London (ANTARA News) - Ketua Umum Pengurus Besar Nahdlatul Ulama (PBNU), Prof. Dr. KH. Said Aqil Siradj menjadi cendekiawan Indonesia pertama yang mendapat kepercayaan berceramah didepan Raja Maroko, Mohamed VI, pada pengajian Ramadhan Hassaniah di Istana Raja, Kota Casablanca, baru-baru ini.

Acara tersebut dihadiri oleh seluruh duta besar negara Islam, para anggota kabinet, pimpinan partai politik, dan tokoh sipil maupun militer, demikian Sekretaris III/ Pelaksana Fungsi Pensosbud, Rahmat Azhari dalam keterangan persnya yang diterima ANTARA London, Sabtu.

Ceramah yang berjudul "Perlindungan Agama dan Kepercayaan di Negara Demokrasi (Sanggahan atas Pendapat yang Memisahkan Agama dari Negara)", pada intinya memaparkan mengenai doktrin Islam yang menghargai kebebasan untuk beragama secara individu dan adanya pluralitas.

Kiai said Agil Siradj mengatakan hal itu tidak hanya sebatas doktrin semata, namun sejarah membuktikan bahwa konsep tersebut tertuang juga pada Piagam Medina di zaman Rasulullah Nabi Muhammad SAW, dan diterapkan dengan baik sebagai rujukan masyarakat kota Medina yang terdiri atas berbagai etnis dan agama.

Dalam konteks ini, menurut Said Agil Siradj, negara berkewajiban terus memelihara iklim yang kondusif agar setiap penganut agama dapat menjalan kehidupan beragama dengan baik dan tanpa mendapat tekanan dari penganut agama lain.

Namun demikian, kebebasan tersebut adalah tidak mutlak dan tanpa batas, sebaliknya setiap warga negara wajib menghargai simbol suci agama lain.
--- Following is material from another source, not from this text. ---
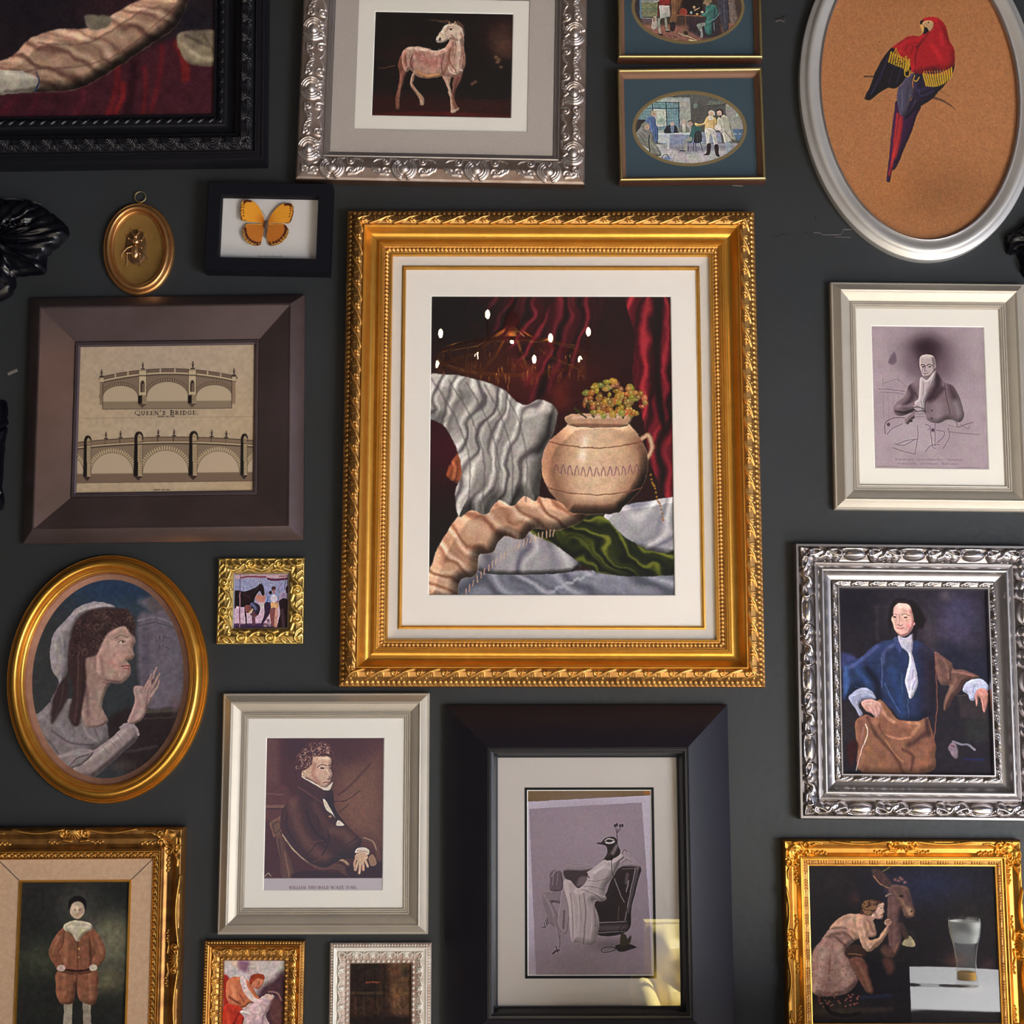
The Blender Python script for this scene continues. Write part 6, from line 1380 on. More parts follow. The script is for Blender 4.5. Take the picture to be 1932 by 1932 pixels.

Maka disinilah peranan penting negara untuk dapat mengayomi seluruh penganut agama warganya, demikian ditambahkan.

Juga dipaparkan mengenai pengalaman Indonesia dalam menjaga kebebasan beragama dan sekaligus membuktikan bahwa Islam tidak bertentangan dengan demokrasi.

Pengajian Durus Hassaniah Ramadhaniah merupakan tradisi para raja Maroko sejak dahulu yang kerap mengundang ulama-ulama guna menyampaikan ceramah pada bulan suci Ramadhan di Istana Raja.

Sultan Moulay Ismail (1672-1727) adalah Raja Maroko pertama yang memulai pengajian Ramadhan tersebut.

Setelah sempat terhenti, tradisi tersebut dihidupkan kembali oleh Raja Hassan I (1873-1894) dan dibakukan pada tahun 1963 oleh Raja Hassan II (Bapak Raja Mohammed VI) sebagai kegiatan rutin pada setiap bulan Ramadhan.

Selain para ulama Maroko, Raja Muhammed VI juga mengundang sejumlah ulama terkenal dari berbagai negara Islam untuk memberikan ceramah atau sekedar menghadiri acara tersebut.

Sejak tahun 2003, Raja Mohammed VI, membuat gebrakan dengan menunjuk dan melibatkan para ulama wanita untuk berceramah dan hadir dalam Durus Hassaniah Ramadhaniah yang berlangsung hingga sekarang.